Overview: An overview of the principles and practices of Enterprise Resource Planning, also known as ERP or MRPII. ERP/MRPII was born out of a need to unify all of the various “factions” that commonly exist in traditional manufacturing environments. It is also a system that takes advantage of computer technology and is designed to establish one database that is common to all departments and functional areas within manufacturing to include marketing and finance and engineering. A company-wide operating system allows the organization to be “managed by the numbers” in ways that lead to reduced inventory cost, increased productivity, and increased customer service. ERP/MRPII as a planning strategy is fully compatible with many action strategies.

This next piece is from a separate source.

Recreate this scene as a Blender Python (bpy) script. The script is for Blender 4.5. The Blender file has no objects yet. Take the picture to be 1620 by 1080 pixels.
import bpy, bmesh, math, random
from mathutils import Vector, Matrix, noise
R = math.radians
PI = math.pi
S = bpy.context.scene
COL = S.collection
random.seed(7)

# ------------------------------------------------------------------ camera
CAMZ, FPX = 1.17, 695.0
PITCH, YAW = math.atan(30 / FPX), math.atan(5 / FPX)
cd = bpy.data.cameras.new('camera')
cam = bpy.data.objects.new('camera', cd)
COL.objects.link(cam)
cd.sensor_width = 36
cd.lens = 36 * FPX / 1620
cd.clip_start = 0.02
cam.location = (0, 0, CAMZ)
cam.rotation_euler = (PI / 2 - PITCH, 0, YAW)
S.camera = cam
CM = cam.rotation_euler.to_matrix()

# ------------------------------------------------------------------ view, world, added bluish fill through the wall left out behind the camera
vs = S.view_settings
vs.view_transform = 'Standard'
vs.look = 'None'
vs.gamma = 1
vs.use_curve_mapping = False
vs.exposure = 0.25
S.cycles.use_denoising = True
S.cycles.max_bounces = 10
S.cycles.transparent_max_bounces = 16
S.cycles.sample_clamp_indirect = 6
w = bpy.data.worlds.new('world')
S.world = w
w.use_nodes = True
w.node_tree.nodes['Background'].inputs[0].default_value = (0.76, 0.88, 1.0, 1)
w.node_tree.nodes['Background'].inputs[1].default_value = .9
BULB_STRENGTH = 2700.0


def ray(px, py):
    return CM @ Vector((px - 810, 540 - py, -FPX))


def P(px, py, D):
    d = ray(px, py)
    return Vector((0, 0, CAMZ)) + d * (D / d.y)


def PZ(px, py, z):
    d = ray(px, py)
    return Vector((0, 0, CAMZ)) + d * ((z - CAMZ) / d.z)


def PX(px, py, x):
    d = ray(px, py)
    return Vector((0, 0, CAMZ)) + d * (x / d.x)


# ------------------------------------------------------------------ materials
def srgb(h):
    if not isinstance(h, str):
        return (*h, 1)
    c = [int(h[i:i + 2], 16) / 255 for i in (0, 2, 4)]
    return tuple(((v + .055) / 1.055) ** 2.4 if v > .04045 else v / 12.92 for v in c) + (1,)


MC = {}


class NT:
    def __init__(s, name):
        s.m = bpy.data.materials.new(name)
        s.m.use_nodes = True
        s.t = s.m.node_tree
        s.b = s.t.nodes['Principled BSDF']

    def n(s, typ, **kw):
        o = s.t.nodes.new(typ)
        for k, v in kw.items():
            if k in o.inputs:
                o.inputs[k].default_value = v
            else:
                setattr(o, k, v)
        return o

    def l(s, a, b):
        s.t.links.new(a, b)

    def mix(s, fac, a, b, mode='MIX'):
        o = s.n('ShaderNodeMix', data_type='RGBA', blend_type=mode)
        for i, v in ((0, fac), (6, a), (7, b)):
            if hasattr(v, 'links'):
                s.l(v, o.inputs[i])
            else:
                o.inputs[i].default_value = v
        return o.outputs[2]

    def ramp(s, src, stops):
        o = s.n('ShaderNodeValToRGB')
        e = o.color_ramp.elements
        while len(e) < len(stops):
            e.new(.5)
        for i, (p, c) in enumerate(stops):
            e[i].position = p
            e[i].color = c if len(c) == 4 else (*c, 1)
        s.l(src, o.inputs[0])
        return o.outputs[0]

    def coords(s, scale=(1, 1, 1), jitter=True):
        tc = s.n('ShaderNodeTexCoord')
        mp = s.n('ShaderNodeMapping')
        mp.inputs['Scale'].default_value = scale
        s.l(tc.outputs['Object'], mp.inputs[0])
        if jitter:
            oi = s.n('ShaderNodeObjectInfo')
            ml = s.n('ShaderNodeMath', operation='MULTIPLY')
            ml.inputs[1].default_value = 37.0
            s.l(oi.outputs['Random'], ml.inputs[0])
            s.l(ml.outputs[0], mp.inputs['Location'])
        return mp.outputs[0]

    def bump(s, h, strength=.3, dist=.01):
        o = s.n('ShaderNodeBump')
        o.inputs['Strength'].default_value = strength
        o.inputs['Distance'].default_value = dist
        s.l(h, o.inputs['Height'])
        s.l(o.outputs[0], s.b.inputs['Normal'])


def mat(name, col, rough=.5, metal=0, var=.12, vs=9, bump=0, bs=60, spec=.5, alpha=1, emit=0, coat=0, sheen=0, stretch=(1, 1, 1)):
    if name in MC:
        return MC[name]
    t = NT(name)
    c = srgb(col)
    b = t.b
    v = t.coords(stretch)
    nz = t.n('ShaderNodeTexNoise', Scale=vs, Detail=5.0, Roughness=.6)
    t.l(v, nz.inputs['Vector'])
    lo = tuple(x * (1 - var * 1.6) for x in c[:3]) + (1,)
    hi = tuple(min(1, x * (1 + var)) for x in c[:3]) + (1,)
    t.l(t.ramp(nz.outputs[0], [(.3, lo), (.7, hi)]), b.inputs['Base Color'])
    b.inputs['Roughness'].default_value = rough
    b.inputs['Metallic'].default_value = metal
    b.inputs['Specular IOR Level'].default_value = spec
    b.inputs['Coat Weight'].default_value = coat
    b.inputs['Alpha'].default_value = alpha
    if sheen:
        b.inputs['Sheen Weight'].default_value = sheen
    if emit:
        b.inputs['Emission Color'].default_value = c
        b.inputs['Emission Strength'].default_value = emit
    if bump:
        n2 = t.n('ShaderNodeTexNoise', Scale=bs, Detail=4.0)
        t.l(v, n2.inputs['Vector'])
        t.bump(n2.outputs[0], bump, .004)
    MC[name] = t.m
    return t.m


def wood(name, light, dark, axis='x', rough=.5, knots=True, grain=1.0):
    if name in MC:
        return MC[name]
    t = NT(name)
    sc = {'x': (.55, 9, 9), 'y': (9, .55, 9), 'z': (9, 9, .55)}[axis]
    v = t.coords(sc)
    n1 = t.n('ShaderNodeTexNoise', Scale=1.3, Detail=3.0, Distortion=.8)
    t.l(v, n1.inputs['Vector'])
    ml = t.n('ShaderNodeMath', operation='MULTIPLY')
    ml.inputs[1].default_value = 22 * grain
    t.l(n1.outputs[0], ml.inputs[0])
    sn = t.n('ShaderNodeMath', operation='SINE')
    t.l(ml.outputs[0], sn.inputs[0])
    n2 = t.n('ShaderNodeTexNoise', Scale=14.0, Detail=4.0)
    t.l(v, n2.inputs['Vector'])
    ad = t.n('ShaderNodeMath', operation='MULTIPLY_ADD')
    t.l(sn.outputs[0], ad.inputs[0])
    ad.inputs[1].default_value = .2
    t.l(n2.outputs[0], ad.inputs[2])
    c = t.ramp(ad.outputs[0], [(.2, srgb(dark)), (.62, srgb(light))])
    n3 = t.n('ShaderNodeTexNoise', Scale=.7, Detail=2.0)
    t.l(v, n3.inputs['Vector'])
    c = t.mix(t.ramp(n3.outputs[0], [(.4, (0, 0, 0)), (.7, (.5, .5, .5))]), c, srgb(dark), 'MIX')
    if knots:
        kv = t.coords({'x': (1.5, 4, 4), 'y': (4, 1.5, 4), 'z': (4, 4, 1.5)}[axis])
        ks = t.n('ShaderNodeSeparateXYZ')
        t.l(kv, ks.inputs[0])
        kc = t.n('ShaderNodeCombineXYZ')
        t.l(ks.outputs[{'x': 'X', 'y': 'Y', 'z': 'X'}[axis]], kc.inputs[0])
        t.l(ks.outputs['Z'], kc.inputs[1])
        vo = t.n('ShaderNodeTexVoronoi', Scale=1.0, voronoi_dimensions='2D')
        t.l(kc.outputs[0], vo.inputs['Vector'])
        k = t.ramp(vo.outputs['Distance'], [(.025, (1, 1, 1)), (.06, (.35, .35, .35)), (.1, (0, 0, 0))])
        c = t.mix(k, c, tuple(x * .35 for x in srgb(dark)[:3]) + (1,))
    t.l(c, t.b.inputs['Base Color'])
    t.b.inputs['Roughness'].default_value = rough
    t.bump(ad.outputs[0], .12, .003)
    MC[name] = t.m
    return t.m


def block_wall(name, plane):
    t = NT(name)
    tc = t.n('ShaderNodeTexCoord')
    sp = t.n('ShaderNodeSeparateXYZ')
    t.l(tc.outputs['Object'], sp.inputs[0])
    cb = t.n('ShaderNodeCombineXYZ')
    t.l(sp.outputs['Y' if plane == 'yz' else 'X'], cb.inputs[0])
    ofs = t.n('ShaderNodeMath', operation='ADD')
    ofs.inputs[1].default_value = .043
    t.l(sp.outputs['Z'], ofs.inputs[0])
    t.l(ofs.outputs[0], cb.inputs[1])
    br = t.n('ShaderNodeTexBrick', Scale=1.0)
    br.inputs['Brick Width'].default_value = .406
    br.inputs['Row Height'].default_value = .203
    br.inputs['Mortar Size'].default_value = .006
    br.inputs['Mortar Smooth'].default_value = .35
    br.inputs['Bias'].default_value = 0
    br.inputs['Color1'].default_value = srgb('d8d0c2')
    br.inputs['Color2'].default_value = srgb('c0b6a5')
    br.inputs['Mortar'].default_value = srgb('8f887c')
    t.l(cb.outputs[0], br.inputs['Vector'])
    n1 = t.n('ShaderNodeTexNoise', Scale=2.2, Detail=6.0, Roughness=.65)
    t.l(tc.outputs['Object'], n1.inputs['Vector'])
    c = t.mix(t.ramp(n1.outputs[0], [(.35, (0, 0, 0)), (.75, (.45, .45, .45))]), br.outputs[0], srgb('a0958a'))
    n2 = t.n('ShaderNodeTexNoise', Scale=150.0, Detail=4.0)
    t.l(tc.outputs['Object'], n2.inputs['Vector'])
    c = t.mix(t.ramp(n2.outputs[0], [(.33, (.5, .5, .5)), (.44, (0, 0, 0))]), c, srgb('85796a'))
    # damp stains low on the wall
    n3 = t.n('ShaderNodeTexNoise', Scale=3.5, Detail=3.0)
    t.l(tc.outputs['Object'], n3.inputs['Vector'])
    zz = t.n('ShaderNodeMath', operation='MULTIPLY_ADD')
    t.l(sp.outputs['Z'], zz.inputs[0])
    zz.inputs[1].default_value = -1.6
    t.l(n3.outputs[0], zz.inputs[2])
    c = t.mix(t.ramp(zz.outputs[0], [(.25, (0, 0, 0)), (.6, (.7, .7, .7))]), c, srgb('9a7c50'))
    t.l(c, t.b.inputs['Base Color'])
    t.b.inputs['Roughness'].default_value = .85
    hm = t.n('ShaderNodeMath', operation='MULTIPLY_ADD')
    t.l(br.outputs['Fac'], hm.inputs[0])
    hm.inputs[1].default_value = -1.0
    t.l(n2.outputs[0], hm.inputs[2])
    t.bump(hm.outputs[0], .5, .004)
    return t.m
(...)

I: Long-Range Planning DAY-1
Business & Marketing Plans; Resource Capacity Planning; Production Planning; Customer Order Promising
In this session we look at several standard ERP/MRPII methods of planning and managing finished goods inventory to drive home the need for effective long-range scheduling and planning, i.e., six (6) to eighteen (18) months or more into the future. This requires a look at each of the major topics that exist under the ERP/MRPII umbrella for long-range planning, i.e., the methods and uses of Business Planning; Production Planning; Resource Capacity Planning; Demand Management; and Master Production Scheduling. Shipments Forecast, Production Planning Bills and Customer Promise strategies are Demand Management tools used to offset a projected crisis presaged by Master Production Scheduling (MPS) and Resource Capacity Planning.

II: Mid-Range Planning DAY-2
Master Production Scheduling; Available-to-Promise Inventory; Material Requirements Planning; Capacity Requirements Planning
Mid-Range planning, from one (1) to (3) months into the future, is the focus of this session. The Master Production Schedule (MPS) is a time-phased statement of commitment by a company to a given production schedule. Resource Capacity Planning helps to determine future loads of the factory, inventory investment, production, delivery time, and service. “Available-to-Promise “ planning logic is probably the most valuable aspect of MPS in relation to enhanced customer service and on-time delivery. Many people do not clearly understand its necessity as a tool for assuring that inventory is not “sold twice”! Material Requirements Planning (MRP) features and functions provide precise time-phased projections of component requirements so that time-in-inventory may be minimized. It also provides the input for detailed production capacity planning and to test for near-term component and raw material availability problems.

III: Short-Range Planning DAY-3
Work Order Management; Production Activity Control; Detailed Capacity Planning; & Moving Toward JUST-IN-TIME
Here we look at several traditional methods for scheduling and releasing manufacturing orders. Finished goods, sub-assembly, and component requirements are discussed with emphasis on dispatching, capacity projections, status reporting, and inventory functions required to support and execute MRP and MPS production quantities. The tools of work order management, and detailed capacity planning will be utilized to properly schedule and load production areas without the constraint of material shortages or machine/assembly loading problems. This tape also looks at dispatching priorities, on-line reporting, status tracking, and scheduling techniques used to meet scheduled requirements. Material and equipment failures, strategic interventions and requirements via work orders, and shop floor dispatch lists, and detailed capacity planning are also provided. This session ends with a discussion of implementation requirements that re often overlooked by many companies and includes an in-depth look at what it takes to motivate the work force.